Cordilleran Section - 121st Annual Meeting - 2025

Paper No. 28-11
Presentation Time: 11:40 AM

HAFNIUM ISOTOPE CONSTRAINTS ON THE GEOCHEMICAL EVOLUTION OF THE WYOMING CRATONIC SUB-LITHOSPHRIC MANTLE


HANAN, Barry, Earth and Environmental Sciences, San Diego State University, San Diego, CA 92182-1020, JEAN, Marlon, Earth, Geography, and Climate Science, University of Massachusetts, 627 North Pleasant St., Amherst, MA 01003, BLICHERT-TOFT, Janne, Laboratoire de Geologie de Lyon, Ecole Normale Superieure de Lyon, Lyon, Cedex 7 69364, France and SHERVAIS, John W., Department of Geosciences, Utah State University, 4505 Old Main Hill, Logan, UT 84322-4505

Cenozoic volcanism on the Archean Wyoming craton began with a magmatic pulse at about 55-40 Ma with eruption of high-K lavas represented by the Absaroka volcanics, the Smoky Butte lamproites at 27 Ma, the Leucite Hills lamproites at 3.0 to 0.89 Ma, and the Snake River Plain basalts at 17 Ma to recent.

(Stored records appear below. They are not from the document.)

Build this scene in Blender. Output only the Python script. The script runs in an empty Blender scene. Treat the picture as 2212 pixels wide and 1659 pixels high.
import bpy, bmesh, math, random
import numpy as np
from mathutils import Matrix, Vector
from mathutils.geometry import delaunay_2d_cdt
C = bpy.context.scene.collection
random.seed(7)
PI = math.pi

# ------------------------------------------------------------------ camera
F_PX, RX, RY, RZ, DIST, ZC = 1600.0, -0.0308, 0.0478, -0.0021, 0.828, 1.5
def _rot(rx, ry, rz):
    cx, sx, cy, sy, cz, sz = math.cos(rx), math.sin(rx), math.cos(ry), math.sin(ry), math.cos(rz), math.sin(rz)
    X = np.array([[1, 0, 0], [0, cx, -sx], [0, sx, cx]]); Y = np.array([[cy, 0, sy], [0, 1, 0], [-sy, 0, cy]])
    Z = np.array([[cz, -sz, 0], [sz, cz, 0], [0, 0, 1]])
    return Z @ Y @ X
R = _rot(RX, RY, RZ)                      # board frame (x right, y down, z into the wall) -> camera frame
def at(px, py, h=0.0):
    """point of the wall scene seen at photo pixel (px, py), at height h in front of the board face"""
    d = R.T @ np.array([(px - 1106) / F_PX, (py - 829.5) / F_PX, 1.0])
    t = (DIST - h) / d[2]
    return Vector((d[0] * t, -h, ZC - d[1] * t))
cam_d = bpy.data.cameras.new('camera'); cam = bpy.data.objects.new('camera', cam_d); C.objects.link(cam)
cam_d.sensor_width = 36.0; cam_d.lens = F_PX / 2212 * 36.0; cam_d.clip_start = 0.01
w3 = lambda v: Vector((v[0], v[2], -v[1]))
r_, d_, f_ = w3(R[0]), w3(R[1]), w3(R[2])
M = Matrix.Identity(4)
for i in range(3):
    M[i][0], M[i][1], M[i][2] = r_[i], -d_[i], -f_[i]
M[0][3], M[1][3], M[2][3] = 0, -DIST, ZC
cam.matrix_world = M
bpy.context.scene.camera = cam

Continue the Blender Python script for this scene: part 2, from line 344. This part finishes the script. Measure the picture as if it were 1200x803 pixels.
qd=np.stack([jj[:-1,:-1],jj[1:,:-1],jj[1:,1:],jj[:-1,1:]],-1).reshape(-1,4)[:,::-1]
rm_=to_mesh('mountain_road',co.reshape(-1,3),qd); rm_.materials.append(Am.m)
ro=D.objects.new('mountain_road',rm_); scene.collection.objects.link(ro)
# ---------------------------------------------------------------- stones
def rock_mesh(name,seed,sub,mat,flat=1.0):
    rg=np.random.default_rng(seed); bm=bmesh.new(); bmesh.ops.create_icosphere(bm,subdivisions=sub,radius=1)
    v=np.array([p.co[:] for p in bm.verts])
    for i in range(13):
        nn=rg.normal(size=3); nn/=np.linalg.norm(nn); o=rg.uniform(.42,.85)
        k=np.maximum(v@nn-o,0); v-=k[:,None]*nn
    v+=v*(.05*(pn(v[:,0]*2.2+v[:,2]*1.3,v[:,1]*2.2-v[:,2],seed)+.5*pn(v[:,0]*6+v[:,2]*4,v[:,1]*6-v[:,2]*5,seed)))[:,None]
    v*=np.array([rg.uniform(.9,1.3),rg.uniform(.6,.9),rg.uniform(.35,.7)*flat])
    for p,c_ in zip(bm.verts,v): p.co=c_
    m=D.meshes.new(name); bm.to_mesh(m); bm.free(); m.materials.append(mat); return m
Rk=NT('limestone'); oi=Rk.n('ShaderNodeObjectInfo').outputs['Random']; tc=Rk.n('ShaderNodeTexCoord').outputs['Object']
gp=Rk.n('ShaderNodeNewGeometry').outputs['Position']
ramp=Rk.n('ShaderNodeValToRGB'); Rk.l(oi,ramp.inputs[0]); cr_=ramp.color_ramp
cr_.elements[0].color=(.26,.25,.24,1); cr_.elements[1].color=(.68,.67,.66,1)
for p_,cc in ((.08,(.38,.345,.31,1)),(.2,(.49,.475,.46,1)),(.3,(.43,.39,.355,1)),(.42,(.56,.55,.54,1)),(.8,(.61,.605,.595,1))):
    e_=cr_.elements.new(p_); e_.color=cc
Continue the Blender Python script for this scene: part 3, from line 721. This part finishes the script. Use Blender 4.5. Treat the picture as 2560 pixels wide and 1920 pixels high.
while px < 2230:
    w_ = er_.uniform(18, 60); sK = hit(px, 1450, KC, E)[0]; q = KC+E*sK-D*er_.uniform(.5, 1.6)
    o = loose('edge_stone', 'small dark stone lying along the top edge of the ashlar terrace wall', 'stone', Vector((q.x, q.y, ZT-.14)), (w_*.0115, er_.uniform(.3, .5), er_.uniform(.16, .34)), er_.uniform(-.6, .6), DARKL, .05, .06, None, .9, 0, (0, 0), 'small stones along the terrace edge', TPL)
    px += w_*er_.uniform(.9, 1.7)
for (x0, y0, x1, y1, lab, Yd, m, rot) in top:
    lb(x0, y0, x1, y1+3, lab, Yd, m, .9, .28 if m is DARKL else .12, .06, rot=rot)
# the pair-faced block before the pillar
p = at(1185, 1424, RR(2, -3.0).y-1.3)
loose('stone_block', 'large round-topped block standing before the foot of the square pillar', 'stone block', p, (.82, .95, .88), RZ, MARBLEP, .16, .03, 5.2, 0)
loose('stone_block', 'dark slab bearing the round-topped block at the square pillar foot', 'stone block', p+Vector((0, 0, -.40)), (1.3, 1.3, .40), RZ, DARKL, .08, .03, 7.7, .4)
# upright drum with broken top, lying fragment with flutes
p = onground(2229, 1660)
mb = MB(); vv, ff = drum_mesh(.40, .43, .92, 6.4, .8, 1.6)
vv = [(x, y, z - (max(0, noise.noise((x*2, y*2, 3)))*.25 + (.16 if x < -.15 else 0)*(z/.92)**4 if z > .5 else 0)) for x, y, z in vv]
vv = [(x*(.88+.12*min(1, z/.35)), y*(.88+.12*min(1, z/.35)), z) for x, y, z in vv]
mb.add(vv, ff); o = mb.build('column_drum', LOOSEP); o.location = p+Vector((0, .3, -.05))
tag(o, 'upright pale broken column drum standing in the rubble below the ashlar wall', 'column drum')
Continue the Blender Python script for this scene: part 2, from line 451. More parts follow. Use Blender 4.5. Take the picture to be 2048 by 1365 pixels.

These examples of Wyoming Cenozoic volcanism all erupted through the Archean Wyoming craton. Hafnium isotope data from Smoky Butte, and new data from the Leucite Hills and the Snake River plain place constraints on the evolution and nature of the Wyoming sub-lithospheric mantle. In Hf and Pb isotopic space the Smoky Butte lamproites, Leucite Hills lamproites, and the Snake River Plain basalts all fall along a linear-like trend that intersects the MORB array at high 206Pb/204Pb, at the isotopic composition inferred for the Yellowstone plume. At 55 Ma the North American Continent had not yet overridden the Yellowstone plume. At about 17 Ma the eruption of the Steens Mountain basalts marked the location of the plume beneath the continent. The Snake River Plain basalts of Idaho and Wyoming represent the track of the North American Continent over the Yellowstone plume. The Hf and Pb isotope data suggest that the sub-lithospheric mantle was already polluted by plume material in the Early Cenozoic and that the pollution increased proportionally as the Wyoming craton passed over the plume and the distance from the plume to the Snake River eruptions at Yellowstone decreased.